Samotny Ukrainiec w "The Voice Of Poland"
Artur Krywych to drugi, obok Meksykanina Juana Carlosa Cano, zagraniczny bohater czwartej edycji programu. "W Polsce nie mam przyjaciół" - przyznał uczestnik "The Voice Of Poland".
"Z charakteru jest cichy i spokojny, stroni od zamieszania i tłumów. Jego wykonanie utworu 'Creep' Radiohead zdobyło serca trenerów, którzy zapalczywie walczyli o Artura" - możemy przeczytać na stronie TVP.
Artur Krywych przyjechał do Polski na studia, które nie są związane z muzyką. Obecnie jest studentem Uniwersytetu Jagiellońskiego na kierunku zarządzanie firmą i personelem.

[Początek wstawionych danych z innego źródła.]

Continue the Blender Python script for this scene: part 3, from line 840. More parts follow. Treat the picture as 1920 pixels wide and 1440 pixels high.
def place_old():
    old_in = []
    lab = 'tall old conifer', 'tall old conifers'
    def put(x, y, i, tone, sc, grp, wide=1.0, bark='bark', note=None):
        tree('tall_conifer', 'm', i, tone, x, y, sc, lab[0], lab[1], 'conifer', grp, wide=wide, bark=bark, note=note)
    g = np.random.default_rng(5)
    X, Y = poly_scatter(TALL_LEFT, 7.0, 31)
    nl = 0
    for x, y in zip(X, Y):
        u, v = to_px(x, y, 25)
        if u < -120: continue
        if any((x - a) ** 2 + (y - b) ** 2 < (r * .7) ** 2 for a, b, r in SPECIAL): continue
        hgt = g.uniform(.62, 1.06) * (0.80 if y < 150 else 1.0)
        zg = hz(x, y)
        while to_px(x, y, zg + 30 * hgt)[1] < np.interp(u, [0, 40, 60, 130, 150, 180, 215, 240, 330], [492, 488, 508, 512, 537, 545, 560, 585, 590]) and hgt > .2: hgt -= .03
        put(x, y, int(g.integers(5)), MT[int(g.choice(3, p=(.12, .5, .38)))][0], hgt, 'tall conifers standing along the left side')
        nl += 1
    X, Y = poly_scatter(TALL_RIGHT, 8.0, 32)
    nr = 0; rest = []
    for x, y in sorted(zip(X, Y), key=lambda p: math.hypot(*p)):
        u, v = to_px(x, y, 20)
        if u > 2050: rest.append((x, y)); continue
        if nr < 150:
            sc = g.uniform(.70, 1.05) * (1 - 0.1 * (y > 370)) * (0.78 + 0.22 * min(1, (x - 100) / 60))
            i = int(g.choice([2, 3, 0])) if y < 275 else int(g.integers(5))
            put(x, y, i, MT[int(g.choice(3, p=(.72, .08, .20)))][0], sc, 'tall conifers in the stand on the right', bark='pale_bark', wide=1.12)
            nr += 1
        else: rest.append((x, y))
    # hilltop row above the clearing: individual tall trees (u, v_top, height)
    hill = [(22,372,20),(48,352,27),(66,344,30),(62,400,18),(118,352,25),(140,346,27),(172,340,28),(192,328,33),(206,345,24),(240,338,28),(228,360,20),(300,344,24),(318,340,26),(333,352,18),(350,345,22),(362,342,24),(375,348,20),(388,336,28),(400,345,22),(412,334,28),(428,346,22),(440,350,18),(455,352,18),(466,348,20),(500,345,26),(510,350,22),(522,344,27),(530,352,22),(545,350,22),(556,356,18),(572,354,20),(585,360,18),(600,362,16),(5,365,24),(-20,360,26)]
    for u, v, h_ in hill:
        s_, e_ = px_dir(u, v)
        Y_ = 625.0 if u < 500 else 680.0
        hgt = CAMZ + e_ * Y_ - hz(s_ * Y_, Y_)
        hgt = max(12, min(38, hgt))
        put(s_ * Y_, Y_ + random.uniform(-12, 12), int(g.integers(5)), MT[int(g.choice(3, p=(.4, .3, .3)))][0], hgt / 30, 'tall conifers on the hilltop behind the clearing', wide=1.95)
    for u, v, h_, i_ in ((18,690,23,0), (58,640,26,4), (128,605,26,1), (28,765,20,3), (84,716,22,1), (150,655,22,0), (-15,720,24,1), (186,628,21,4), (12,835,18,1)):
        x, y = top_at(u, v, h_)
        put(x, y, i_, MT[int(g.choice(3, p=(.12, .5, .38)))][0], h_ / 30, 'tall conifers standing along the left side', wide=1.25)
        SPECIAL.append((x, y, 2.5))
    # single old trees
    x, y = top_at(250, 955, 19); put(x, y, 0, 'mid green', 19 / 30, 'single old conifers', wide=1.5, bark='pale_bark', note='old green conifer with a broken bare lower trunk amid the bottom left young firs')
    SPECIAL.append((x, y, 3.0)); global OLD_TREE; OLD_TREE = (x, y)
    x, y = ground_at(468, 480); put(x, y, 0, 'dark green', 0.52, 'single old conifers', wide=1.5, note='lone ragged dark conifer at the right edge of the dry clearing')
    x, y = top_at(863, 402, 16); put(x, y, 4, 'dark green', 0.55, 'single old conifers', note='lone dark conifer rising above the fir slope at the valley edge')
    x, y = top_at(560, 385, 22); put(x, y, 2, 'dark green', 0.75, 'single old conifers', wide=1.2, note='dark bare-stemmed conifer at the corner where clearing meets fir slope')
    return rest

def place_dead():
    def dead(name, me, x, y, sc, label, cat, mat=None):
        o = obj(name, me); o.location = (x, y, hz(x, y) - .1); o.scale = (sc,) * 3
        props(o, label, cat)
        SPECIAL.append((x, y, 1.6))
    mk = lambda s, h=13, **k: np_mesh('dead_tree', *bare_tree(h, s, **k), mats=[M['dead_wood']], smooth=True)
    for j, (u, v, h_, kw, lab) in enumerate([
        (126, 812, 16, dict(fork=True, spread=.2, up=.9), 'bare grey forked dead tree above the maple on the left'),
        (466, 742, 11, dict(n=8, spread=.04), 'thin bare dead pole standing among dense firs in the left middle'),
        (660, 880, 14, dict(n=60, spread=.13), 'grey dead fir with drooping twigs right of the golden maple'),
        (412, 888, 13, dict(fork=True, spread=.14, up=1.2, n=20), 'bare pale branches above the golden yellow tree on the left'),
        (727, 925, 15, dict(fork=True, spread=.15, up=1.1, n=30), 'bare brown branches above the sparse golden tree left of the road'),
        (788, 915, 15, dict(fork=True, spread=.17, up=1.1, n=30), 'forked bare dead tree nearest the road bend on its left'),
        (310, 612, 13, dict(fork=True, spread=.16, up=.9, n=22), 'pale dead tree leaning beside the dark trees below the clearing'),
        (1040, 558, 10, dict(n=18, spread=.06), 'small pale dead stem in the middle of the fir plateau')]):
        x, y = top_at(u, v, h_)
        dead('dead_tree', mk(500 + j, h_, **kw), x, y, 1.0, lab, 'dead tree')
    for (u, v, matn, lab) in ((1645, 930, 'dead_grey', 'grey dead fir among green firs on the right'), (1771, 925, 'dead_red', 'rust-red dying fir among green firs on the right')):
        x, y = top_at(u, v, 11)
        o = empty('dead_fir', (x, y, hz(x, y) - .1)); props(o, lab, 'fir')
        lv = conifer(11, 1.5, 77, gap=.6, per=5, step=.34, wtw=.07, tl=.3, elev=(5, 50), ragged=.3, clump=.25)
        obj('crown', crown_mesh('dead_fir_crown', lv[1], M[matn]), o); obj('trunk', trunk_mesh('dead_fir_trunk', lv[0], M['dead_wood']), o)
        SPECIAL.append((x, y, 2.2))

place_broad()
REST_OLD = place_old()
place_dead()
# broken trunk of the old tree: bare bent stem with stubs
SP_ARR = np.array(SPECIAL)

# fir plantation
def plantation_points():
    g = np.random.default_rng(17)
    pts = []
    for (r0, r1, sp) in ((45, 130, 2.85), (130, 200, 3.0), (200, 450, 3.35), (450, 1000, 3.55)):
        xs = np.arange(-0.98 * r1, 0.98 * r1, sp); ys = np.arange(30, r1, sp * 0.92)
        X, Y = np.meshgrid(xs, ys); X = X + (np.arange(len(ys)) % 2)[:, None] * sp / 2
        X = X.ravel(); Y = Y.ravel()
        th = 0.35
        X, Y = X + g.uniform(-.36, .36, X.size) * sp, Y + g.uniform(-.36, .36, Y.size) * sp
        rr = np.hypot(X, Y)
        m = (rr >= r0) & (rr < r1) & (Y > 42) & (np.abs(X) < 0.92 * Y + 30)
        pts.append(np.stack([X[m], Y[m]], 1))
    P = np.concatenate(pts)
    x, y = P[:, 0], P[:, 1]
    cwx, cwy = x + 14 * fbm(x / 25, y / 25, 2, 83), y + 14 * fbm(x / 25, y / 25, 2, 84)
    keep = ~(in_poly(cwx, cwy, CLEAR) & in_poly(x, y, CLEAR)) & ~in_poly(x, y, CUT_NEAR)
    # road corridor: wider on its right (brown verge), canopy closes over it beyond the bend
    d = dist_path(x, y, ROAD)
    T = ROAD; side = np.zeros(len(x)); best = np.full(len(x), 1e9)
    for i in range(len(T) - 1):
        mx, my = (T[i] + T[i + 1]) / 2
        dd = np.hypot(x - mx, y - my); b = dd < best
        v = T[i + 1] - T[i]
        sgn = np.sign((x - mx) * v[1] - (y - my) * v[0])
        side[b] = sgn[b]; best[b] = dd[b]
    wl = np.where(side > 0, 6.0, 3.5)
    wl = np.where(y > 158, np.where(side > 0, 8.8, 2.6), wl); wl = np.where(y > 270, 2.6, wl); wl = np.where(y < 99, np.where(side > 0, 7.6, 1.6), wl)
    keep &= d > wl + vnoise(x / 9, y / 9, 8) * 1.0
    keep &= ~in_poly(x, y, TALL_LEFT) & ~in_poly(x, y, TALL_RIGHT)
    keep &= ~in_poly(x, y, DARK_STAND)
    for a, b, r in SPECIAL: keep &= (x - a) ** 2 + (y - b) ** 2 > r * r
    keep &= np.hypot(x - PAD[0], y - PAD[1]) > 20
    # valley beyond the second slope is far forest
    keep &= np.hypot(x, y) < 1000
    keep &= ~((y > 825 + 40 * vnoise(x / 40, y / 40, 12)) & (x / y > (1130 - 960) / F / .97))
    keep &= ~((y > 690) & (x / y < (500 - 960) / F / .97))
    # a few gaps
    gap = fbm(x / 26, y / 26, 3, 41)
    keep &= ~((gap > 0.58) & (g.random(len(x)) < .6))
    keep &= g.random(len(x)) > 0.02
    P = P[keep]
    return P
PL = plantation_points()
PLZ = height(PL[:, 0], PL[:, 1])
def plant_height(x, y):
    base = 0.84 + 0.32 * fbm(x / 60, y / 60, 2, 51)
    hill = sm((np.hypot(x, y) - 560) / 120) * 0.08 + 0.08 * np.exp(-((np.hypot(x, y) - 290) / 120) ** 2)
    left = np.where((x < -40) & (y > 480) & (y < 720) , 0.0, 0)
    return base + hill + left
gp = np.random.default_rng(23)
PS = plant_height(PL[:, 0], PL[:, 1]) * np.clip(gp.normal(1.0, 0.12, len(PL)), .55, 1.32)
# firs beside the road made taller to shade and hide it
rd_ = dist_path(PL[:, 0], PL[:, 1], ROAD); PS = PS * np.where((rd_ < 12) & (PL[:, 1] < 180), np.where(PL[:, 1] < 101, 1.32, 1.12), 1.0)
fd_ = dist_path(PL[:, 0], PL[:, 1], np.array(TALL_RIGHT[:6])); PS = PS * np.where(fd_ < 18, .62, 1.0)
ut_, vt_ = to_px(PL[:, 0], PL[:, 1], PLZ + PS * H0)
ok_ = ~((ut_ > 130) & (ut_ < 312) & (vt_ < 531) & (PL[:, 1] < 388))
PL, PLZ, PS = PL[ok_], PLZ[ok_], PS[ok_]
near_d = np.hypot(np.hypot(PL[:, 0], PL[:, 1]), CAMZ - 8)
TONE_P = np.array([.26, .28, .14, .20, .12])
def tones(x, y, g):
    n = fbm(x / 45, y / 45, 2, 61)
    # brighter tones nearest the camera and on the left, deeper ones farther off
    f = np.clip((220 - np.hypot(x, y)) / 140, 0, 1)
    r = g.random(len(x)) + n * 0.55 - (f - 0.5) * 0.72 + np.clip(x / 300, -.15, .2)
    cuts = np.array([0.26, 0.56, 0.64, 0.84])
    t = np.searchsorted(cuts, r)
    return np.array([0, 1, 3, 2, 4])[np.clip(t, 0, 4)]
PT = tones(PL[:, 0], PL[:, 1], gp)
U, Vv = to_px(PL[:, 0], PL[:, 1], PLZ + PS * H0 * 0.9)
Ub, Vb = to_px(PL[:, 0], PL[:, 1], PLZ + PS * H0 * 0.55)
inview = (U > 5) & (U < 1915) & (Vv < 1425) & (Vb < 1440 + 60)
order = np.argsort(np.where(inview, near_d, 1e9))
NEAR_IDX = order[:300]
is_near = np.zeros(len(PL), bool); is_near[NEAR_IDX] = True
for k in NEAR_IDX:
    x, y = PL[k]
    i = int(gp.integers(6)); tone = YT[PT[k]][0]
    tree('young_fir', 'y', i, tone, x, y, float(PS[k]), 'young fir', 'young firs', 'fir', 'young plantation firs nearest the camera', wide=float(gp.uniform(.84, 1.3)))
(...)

"Studiuję, żeby zarobić na życie. Tylko wybitni muzycy mogą żyć ze swojej twórczości. A ja nie wiem, czy jestem takim muzykiem" - tłumaczy.
Młody wokalista na przesłuchania w ciemno przyjechał sam, ponieważ poza rodzicami przebywającymi obecnie na Ukrainie, nie ma w Polsce nikogo bliskiego.
"Rodzice nie mogą przyjechać, a nikogo więcej nie mam. W Polsce nie mam przyjaciół, bo po prostu nie mogę znaleźć dobrych kolegów" - powiedział.
W swoim rodzinnym kraju współpracuje z innymi muzykami jako kompozytor, wokalista i akompaniator. Zapytany o kryzysową sytuację na Ukrainie, wyraził obawy o swoich bliskich.
"Mam nadzieję że to, co się dzieje na Ukrainie, nie dotknie moich rodziców, kolegów i wszystko będzie dobrze" - mówi Artur.
"Jak to śpiewałeś, zobaczyłem te zamarznięte barykady w Kijowie. I to powinien być reportaż dla Amerykanów, którzy nie mają pojęcia zielonego, co się dzieje w Kijowie. Ty powinieneś śpiewać, a oni powinni pokazywać te bryły lodu zmieszane z przewróconymi samochodami i tych ludzi..." - tak juror Marek Piekarczyk skomentował występ Artura (odcinki castingowe były nagrywane w połowie grudnia 2013 r.).